Tuesday, 5 February 2013

selected poems of e. e. cummings

e. e. commings poetry is possibly not everyone's cup of tea, and his odd use of punctuation and even odder syntax certainly mean that he isn't the easiest poet. I find some of his poems incredibly irritating but at his best, he wrote amazingly beautiful poems. This small selection of his work (selected by the poet from his work between 1923 - 58) includes some wonderful poetry, including a lot of poems about Spring.

Most of these poems don't have titles, which makes quoting from them more difficult, but this is from p7 and probably illustrates equally both the wonder and irritation of his work:

Spring is like a perhaps hand
(which comes carefully
out of  Nowhere) arranging
a window, into which people look


and this, from p 67 is, even if it might not make the strictest sense, just full of the joy of Spring:

(all the merry little birds are
flying in the floating in the
very spirits singing in
are winging in the blossoming)

e. e. cummings is considered one of the most innovative poets in the English language and is well worth reading.
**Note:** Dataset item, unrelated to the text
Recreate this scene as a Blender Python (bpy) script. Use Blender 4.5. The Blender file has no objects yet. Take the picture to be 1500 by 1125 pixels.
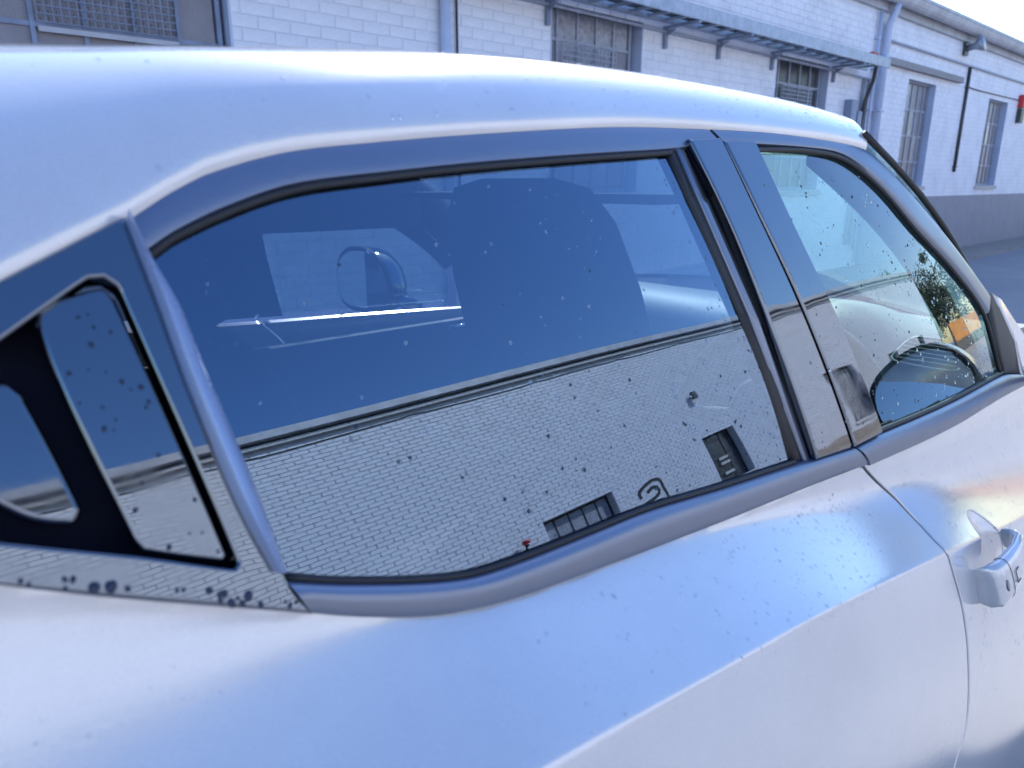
import bpy, bmesh, math, random
import numpy as np
from mathutils import Vector, Matrix
from mathutils.geometry import delaunay_2d_cdt
random.seed(7); rng=np.random.default_rng(7)
sc=bpy.context.scene; COL=sc.collection
# ---------------------------------------------------------------- camera
cam=bpy.data.cameras.new('camera'); camo=bpy.data.objects.new('camera',cam); COL.objects.link(camo)
camo.location=(0,0,1.38)
camo.rotation_euler=(math.radians(90-15.65),0,math.radians(47.9-90))
cam.sensor_fit='HORIZONTAL'; cam.sensor_width=36; cam.lens=36*1050/1500
cam.clip_start=.02; cam.clip_end=2000
cam.dof.use_dof=True; cam.dof.focus_distance=1.15; cam.dof.aperture_fstop=8
sc.camera=camo
# ---------------------------------------------------------------- sky and sun
SUN_EL=math.radians(39); SUN_AZ=math.radians(43.5)      # azimuth counted from +x towards +y
w=bpy.data.worlds.new('World'); sc.world=w; w.use_nodes=True
nt=w.node_tree; bg=nt.nodes['Background']
sky=nt.nodes.new('ShaderNodeTexSky'); sky.sky_type='NISHITA'; sky.sun_disc=False
sky.sun_elevation=SUN_EL; sky.sun_rotation=math.pi/2-SUN_AZ
sky.altitude=50; sky.air_density=1.25; sky.dust_density=.7; sky.ozone_density=3.5
hs=nt.nodes.new('ShaderNodeHueSaturation'); hs.inputs['Saturation'].default_value=1.20; hs.inputs['Hue'].default_value=.510
nt.links.new(sky.outputs[0],hs.inputs['Color']); nt.links.new(hs.outputs[0],bg.inputs[0]); bg.inputs[1].default_value=.15
sl=bpy.data.lights.new('sun','SUN'); sl.energy=3.5; sl.angle=math.radians(.53); sl.color=(1,.965,.92)
so=bpy.data.objects.new('sun',sl); COL.objects.link(so)
sd=Vector((math.cos(SUN_EL)*math.cos(SUN_AZ),math.cos(SUN_EL)*math.sin(SUN_AZ),math.sin(SUN_EL)))
so.rotation_euler=sd.to_track_quat('Z','Y').to_euler(); so.location=(20,20,20)
vs=sc.view_settings; vs.view_transform='Standard'; vs.look='None'; vs.gamma=1; vs.exposure=1.28
vs.use_curve_mapping=False
sc.render.engine='CYCLES'
sc.cycles.max_bounces=10; sc.cycles.transparent_max_bounces=16; sc.cycles.transmission_bounces=8
sc.cycles.glossy_bounces=6; sc.cycles.caustics_reflective=False; sc.cycles.caustics_refractive=False
# ---------------------------------------------------------------- object helpers
def tag(o,label=None,cat=None,group=None,kind=None):
    if label:o['label']=label
    if cat:o['category']=cat
    if group:o['group']=group
    if kind:o['kind']=kind
    return o
def empty(name,loc,label,cat,group=None):
    o=bpy.data.objects.new(name,None); COL.objects.link(o); o.location=loc; o.empty_display_size=.1
    return tag(o,label,cat,group)
def link(name,me,mat,parent=None,smooth=True):
    mats=mat if isinstance(mat,(list,tuple)) else [mat]
    if not me.materials:
        for m in mats: me.materials.append(m)
    o=bpy.data.objects.new(name,me); COL.objects.link(o)
    if parent:
        o.parent=parent
        p=parent;T=Vector((0,0,0))
        while p: T+=p.location; p=p.parent
        o.location=-T
    return o
def mesh(name,vs_,fs,mat,parent=None,smooth=False,mi=None):
    me=bpy.data.meshes.new(name); me.from_pydata([tuple(map(float,v)) for v in vs_],[],[tuple(map(int,f)) for f in fs]); me.update()
    if smooth: me.polygons.foreach_set('use_smooth',[True]*len(me.polygons))
    o=link(name,me,mat,parent)
    if mi is not None: me.polygons.foreach_set('material_index',mi)
    return o
class MB:
    "collects simple solids into one mesh"
    def __init__(s): s.v=[];s.f=[]
    def add(s,v,f):
        n=len(s.v); s.v+=[tuple(map(float,p)) for p in v]; s.f+=[tuple(int(i)+n for i in q) for q in f]; return s
    def box(s,x0,x1,y0,y1,z0,z1,b=0):
        if b:
            bm=bmesh.new(); bmesh.ops.create_cube(bm,size=1)
            for v in bm.verts: v.co=Vector(((x0+x1)/2+v.co.x*(x1-x0),(y0+y1)/2+v.co.y*(y1-y0),(z0+z1)/2+v.co.z*(z1-z0)))
            bmesh.ops.bevel(bm,geom=bm.edges[:],offset=b,segments=2,affect='EDGES',profile=.6)
            bm.verts.index_update(); s.add([v.co[:] for v in bm.verts],[[v.index for v in f.verts] for f in bm.faces]); bm.free(); return s
        v=[(x,y,z) for x in(x0,x1) for y in(y0,y1) for z in(z0,z1)]
        return s.add(v,[(0,1,3,2),(4,6,7,5),(0,4,5,1),(2,3,7,6),(0,2,6,4),(1,5,7,3)])
    def tube(s,pts,r,n=8,cap=True,flat=1.0):
        pts=[np.array(p,float) for p in pts]; R=r if hasattr(r,'__len__') else [r]*len(pts); base=len(s.v); V=[];Fc=[]
        up=np.array([0,0,1.]); 
        for i,p in enumerate(pts):
            t=pts[min(i+1,len(pts)-1)]-pts[max(i-1,0)]; t/=np.linalg.norm(t)+1e-12
            a=np.cross(t,up); 
            if np.linalg.norm(a)<.05: a=np.cross(t,np.array([0,1.,0]))
            a/=np.linalg.norm(a); b=np.cross(a,t)
            for k in range(n):
                c=2*math.pi*k/n; V.append(p+a*math.cos(c)*R[i]+b*math.sin(c)*R[i]*flat)
        for i in range(len(pts)-1):
            for k in range(n): Fc.append((i*n+k,i*n+(k+1)%n,(i+1)*n+(k+1)%n,(i+1)*n+k))
        if cap: Fc.append(tuple(range(n))[::-1]); Fc.append(tuple((len(pts)-1)*n+k for k in range(n)))
        return s.add(V,Fc)
    def obj(s,name,mat,parent=None,smooth=False): 
        return mesh(name,s.v,s.f,mat,parent,smooth)
def auto(o,deg=35):
    me=o.data
    me.polygons.foreach_set('use_smooth',[True]*len(me.polygons))
    bm=bmesh.new(); bm.from_mesh(me); bmesh.ops.recalc_face_normals(bm,faces=bm.faces[:])
    for e in bm.edges:
        if len(e.link_faces)==2 and e.calc_face_angle(0)>math.radians(deg): e.smooth=False
    bm.to_mesh(me); bm.free(); return o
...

He experimented with great verve, though he also wrote a surprising amount of formal verse (though mostly formal verse with a good few twists to it) as here from p84:

in time of daffodils (who know
the goal of living is to grow)
forgetting why, remember how

in time of lilacs who proclaim
the aim of waking is to dream,
remember so (forgetting when)


Formal or experimental, his poetry always buzzes with the joy of language and the joy of nature.

e. e. cummings: selected poems 1923 - 1958 published by Faber and Faber

6 comments:

Greenpatches said...

Thanks for this review CGP. I think I may revisit his works sometime soon.

Gillena Cox said...

will read more of Cummings


much love...

Optimistic Existentialist said...

I need to familiarize myself with more of Cumming's work. Thank you for sparking my interest.

Unknown said...

e.e. cummings has been one of my favorites since I was like 12 years old. I still see so much in his work and love the freedom it offers. What I love about poetry as a writer (and a reader) is the variety -- you can have super rigid rules or you can have wild, crazy, rulebending poetry and they are both amazing and wonderful. Thanks for injecting a little e.e. in my day! "Sweet spring is your time is my time is our time for spring time is love time and viva sweet love."

Bill said...

cummings (he avoided upper case) can be a baleful influence but a joyous inspiration. He reminds us of the essential truth that poetry is doing things with words.

Tommaso Gervasutti said...

Splendid lines...I have always felt he is the poet who produces images and words and speculation with a force of their own, flowing on the page at their own will.
This flowing is enhanced by the absence of capital letters and titles and real punctuation, the sense of freedom in their absence is in itself an achievement.